U.S. District Judge Carlton Reeves issued a permanent injunction Monday that bans circuit clerks or staff clerks from refusing to issue marriage licenses to gay couples, regardless of a new state law that would have allowed the refusal, The Clarion-Ledger reports.

Republican Mississippi Gov. Phil Bryant signed a bill in April that protects people who refuse service because of their sincerely-held religious beliefs on marriage, premarital sex and gender. The law came after the Obergefell ruling, where the Supreme Court recognized same-sex marriage nationwide, as well as a string of cases where people faced legal action for refusing to service gay weddings.

The Mississippi law, HB1523, specifically says that people can refuse service based on their belief that marriage is only between a man and a woman, that sex should remain within marriage, and that a person’s gender corresponds with their anatomy at birth.

The bill’s advocates sought to protect wedding vendors such as florists or bakers who refused to service gay weddings as well as government employees like Kim Davis, the Kentucky county clerk who refused to issue marriage licenses to same-sex couples, citing her religious beliefs.
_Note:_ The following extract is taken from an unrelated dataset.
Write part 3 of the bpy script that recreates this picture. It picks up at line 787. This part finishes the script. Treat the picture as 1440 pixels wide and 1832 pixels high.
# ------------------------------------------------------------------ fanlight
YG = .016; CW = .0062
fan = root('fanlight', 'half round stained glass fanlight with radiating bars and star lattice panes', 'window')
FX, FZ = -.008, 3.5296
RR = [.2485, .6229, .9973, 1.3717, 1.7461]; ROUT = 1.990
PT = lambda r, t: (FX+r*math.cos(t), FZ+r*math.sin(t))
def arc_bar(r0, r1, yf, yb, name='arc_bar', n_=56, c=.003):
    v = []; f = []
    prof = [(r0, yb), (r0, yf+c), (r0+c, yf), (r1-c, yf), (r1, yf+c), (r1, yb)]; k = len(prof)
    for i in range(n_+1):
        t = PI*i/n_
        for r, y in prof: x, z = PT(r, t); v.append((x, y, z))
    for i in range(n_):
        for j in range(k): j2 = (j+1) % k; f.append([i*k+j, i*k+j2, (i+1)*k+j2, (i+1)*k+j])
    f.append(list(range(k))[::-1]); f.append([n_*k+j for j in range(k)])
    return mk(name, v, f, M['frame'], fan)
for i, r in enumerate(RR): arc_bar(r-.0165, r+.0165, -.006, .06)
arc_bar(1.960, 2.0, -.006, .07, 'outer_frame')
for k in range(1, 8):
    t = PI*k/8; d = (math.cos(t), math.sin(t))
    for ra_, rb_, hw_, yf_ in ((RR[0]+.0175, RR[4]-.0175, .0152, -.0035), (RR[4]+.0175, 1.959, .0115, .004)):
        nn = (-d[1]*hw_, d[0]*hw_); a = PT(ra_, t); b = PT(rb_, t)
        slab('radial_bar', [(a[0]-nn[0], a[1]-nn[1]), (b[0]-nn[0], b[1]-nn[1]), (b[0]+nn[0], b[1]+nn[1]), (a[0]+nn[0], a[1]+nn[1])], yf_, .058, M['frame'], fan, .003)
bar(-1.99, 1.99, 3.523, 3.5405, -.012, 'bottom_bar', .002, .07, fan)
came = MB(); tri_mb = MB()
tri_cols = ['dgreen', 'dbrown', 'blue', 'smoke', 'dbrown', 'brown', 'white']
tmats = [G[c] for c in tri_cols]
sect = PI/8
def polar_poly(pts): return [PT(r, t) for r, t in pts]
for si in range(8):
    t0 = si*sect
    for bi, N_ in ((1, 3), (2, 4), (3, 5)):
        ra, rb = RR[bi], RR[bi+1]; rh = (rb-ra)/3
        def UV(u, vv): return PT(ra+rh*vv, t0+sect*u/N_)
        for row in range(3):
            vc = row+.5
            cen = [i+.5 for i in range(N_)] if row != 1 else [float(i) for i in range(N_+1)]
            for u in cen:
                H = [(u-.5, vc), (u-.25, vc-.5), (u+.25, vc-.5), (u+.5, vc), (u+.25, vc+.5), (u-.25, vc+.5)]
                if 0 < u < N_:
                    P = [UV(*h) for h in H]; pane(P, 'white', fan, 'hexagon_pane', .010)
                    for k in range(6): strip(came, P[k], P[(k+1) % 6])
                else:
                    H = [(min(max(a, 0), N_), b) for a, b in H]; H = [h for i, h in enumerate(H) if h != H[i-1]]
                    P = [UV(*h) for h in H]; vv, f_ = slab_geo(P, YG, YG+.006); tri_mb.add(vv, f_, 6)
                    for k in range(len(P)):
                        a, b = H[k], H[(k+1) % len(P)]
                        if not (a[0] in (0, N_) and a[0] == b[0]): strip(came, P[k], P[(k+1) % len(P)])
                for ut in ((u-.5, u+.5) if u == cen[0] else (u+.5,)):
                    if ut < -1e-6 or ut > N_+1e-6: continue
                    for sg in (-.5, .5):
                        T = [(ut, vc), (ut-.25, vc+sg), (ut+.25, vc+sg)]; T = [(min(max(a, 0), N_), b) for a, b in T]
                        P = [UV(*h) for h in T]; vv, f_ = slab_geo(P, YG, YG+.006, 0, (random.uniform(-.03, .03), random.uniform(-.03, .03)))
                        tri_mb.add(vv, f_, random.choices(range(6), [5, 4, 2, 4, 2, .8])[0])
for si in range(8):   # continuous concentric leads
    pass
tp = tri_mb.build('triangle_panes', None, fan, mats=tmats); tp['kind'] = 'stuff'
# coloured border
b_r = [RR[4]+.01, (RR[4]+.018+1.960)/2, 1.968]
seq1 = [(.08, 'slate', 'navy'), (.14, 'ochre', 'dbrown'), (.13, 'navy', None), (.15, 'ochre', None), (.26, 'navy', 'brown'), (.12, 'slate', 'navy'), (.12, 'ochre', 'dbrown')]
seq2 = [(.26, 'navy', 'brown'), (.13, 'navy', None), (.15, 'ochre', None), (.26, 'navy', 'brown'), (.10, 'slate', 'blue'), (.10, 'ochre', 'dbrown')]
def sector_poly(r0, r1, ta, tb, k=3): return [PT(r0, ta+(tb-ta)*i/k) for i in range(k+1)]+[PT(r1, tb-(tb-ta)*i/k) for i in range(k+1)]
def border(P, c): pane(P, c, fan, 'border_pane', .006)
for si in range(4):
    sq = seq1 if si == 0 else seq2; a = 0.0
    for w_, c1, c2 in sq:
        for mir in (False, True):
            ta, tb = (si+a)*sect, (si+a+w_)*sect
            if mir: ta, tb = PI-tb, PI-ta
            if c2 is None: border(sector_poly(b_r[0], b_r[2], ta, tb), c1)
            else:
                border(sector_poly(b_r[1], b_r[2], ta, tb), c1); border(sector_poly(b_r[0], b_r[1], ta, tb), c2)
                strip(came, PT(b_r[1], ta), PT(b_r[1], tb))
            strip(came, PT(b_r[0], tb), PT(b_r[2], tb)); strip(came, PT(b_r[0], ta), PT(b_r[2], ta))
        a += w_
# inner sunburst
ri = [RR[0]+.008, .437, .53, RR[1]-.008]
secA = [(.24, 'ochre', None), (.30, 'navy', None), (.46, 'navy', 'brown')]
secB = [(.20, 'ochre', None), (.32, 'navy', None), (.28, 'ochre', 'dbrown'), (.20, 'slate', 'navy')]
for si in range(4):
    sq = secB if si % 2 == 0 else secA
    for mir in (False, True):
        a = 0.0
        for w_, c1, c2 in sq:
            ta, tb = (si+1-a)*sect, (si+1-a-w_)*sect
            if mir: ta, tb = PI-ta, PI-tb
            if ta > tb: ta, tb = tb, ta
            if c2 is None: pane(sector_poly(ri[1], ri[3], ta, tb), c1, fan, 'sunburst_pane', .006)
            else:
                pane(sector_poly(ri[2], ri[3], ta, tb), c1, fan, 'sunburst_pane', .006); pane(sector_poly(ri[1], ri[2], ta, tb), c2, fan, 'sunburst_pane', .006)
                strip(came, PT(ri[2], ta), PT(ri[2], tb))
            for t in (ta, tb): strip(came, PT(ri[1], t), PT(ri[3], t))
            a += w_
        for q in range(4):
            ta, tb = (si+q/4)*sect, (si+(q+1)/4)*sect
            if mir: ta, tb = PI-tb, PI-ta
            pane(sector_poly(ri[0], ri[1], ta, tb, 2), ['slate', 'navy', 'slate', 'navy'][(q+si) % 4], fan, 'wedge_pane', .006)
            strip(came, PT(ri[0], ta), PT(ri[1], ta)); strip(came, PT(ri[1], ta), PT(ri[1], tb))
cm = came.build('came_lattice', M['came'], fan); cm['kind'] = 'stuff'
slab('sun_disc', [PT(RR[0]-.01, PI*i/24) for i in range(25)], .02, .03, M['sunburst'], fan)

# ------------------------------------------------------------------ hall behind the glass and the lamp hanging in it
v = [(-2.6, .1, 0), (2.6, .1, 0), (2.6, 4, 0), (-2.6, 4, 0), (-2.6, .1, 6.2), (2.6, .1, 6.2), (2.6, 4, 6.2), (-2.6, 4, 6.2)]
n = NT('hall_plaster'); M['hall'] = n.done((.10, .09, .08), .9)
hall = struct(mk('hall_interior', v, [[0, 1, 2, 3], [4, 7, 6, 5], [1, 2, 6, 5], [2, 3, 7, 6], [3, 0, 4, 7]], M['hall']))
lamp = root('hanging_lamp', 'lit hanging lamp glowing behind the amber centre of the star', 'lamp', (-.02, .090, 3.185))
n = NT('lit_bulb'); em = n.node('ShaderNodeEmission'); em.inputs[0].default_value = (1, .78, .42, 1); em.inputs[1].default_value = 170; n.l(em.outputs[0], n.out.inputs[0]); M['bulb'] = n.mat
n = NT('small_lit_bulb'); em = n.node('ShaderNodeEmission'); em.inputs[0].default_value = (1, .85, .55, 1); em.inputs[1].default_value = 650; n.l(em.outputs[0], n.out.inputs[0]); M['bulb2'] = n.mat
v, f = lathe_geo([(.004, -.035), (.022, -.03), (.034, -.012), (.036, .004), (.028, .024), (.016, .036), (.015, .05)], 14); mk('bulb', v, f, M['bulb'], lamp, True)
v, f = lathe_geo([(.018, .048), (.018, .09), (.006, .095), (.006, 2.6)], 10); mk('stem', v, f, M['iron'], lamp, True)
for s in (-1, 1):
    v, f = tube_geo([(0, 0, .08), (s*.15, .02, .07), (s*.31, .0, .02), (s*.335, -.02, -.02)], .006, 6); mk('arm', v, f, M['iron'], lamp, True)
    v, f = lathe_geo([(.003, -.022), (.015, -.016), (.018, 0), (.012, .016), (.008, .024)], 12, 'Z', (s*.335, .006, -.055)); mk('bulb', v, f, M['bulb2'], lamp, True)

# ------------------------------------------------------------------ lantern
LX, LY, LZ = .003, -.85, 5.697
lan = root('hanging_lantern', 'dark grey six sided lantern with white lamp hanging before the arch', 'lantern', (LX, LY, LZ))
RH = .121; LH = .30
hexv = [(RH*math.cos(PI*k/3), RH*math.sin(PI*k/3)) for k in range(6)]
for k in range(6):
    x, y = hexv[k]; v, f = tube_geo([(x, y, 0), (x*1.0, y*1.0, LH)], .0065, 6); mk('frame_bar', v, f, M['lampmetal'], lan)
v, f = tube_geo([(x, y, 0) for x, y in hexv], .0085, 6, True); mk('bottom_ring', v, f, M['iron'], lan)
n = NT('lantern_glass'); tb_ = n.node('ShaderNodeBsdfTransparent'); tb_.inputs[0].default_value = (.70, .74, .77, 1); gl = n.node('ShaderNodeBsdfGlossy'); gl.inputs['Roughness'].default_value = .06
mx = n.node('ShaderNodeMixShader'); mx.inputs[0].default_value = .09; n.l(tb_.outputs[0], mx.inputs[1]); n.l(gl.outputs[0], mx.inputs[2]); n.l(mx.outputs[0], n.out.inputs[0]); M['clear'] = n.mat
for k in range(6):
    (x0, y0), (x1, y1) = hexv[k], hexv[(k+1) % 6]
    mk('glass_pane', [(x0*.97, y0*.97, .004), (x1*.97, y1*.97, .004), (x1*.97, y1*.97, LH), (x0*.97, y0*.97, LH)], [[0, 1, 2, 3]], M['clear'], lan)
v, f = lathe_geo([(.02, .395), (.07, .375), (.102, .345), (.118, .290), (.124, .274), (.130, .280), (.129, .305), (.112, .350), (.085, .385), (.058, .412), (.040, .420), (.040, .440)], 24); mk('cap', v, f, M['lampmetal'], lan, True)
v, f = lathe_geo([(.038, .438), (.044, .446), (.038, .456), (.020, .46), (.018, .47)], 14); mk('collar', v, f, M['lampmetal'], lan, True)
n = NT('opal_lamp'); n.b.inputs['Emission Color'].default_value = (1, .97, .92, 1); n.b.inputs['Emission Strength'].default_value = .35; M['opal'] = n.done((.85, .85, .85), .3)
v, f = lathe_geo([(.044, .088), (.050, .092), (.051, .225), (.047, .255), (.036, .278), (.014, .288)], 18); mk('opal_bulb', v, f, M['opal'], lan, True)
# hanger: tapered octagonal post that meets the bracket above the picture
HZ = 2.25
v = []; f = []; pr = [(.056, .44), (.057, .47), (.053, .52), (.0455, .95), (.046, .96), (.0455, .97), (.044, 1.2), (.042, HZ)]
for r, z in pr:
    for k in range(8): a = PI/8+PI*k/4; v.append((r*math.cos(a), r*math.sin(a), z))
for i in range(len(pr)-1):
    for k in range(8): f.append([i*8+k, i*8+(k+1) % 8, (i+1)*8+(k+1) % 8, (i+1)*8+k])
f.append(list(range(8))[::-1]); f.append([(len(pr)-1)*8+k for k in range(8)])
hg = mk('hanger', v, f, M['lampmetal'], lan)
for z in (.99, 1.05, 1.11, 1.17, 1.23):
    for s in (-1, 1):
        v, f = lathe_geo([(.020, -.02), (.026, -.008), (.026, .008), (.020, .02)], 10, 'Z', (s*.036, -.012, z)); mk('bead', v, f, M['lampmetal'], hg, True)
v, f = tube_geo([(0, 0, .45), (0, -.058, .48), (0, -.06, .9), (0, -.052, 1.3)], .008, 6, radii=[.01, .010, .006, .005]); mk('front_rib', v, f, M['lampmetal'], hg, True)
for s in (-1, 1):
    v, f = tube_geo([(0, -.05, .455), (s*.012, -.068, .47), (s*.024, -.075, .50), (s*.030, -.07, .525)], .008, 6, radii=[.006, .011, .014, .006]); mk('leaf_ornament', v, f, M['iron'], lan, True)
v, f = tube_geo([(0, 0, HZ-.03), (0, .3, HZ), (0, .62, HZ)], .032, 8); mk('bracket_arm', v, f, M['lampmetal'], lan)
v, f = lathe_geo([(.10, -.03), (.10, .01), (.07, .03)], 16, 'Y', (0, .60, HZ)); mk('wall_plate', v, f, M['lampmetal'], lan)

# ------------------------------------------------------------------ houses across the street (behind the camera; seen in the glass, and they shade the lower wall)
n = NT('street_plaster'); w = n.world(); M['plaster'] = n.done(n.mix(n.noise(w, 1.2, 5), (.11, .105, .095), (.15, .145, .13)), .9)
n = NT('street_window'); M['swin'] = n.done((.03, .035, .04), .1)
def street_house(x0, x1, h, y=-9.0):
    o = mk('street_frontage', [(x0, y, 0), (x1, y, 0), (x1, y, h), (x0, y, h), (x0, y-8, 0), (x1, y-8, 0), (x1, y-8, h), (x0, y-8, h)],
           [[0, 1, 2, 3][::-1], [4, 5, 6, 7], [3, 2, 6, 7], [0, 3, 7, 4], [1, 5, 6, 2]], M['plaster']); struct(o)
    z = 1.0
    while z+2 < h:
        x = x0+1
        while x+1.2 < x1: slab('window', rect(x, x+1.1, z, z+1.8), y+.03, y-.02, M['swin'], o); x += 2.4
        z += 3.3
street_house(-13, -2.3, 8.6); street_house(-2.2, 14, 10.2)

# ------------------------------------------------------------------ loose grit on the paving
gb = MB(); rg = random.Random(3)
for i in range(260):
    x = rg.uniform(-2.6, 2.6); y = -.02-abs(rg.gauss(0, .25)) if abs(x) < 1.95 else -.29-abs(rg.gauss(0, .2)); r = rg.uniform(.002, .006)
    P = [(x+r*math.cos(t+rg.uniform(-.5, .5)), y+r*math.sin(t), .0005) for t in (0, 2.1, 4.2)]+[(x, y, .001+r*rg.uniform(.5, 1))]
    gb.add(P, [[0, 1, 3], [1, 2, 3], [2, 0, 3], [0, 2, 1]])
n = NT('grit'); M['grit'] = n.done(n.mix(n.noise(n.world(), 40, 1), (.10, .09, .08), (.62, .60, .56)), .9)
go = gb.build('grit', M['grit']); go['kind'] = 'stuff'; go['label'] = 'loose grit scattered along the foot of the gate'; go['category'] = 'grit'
The judge’s Monday ruling keeps intact the other protections, like those for florists and bakers, but removes the protection for the Kim Davis-style clerks in Mississippi.

“If this opinion by the federal court denies even one Mississippian of their fundamental right to practice their religion, then all Mississippians are denied their 1st Amendment rights,” said Lt. Gov. Tate Reeves. “I hope the state’s attorneys will quickly appeal this decision to the 5th Circuit to protect the deeply held religious beliefs of all Mississippians.”

The law is scheduled to take effect Friday.

“Mississippi’s elected officials may disagree with Obergefell, of course, and may express that disagreement as they see fit — by advocating for a constitutional amendment to overturn the decision, for example,” the judge wrote. “But the marriage license issue will not be adjudicated anew after every legislative session.”